The final regulations under Sec. 451(c) address how taxpayers treat income from advance payments under book-tax conformity rules, specifically the timing of inclusion under Sec. 451(c) of advance payments for goods, services, and other items.

The final regulations under Sec. 451(b) provide guidance regarding the AFS income inclusion rule, under which taxpayers that use the accrual method and have an applicable financial statement (AFS) are required to recognize income when the all-events test is met or when the item of income is included in revenue in the taxpayer’s AFS.

Sec. 451(b), which was effective for tax years beginning after Dec. 31, 2017, requires accrual-method taxpayers that were deferring income to a tax year later than when it is recognized on the taxpayer’s books to change their existing tax method of accounting. Sec. 451(c) allows accrual-method taxpayers with an AFS to use a deferral method of accounting provided in Sec. 451(c) for advance payments. The final regulations implement these provisions.

Guidance obsolete

With the issuance of the final regulations, Rev. Procs. 2004-33, 2004-34, 2005-47, 2011-18, and 2013-29, Notice 2018-35, and Chief Counsel notice CC-2010-018 are obsolete for tax years beginning on or after Jan. 1, 2021. Taxpayers that relied on that obsoleted guidance should determine whether a change in method of accounting occurs once they cease to use that guidance.

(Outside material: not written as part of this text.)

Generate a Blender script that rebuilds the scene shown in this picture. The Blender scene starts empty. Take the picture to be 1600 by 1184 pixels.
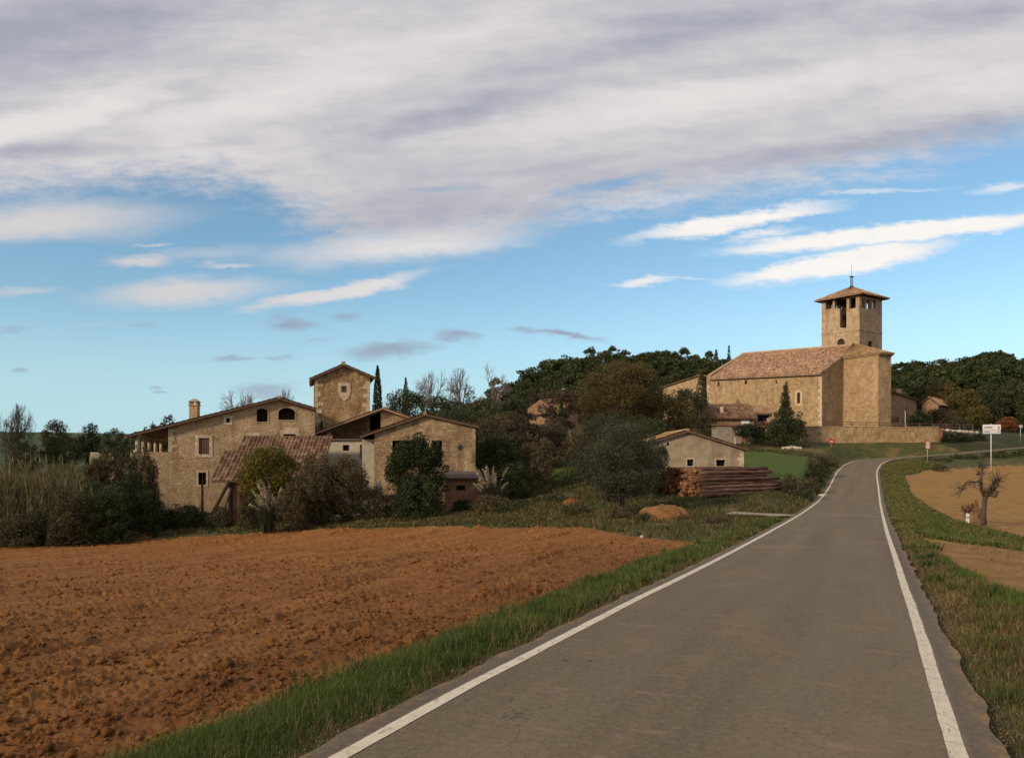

Based on input from commenters, however, the IRS did not obsolete Rev. Proc. 2013-26, relating to a safe-harbor method of accounting for original issue discount on a pool of credit card receivables. The IRS stated in the preamble to the final regulations that it intends to modify the revenue procedure to make clear that the safe-harbor method does not apply to any specified fees, including specified credit card fees.

Effective dates

The final regulations generally apply for tax years beginning on or after Jan. 1, 2021. However, certain rules for specified fees that are not specified credit card fees apply for tax years beginning on or after Jan. 6, 2022.

Taxpayers and related parties may apply the final regulations in their entirety and consistently, to a tax year beginning after Dec. 31, 2017, and before Jan. 1, 2021, provided that, once applied to that tax year, the rules are applied in their entirety and consistently to all later tax years. Nonetheless, taxpayers and related parties may apply the rules in these final regulations that apply to specified credit card fees in their entirety and consistently, to a tax year beginning after Dec. 31, 2018, and before Jan. 1, 2021, provided that, once applied, the rules are applied in their entirety and consistently to all later tax years.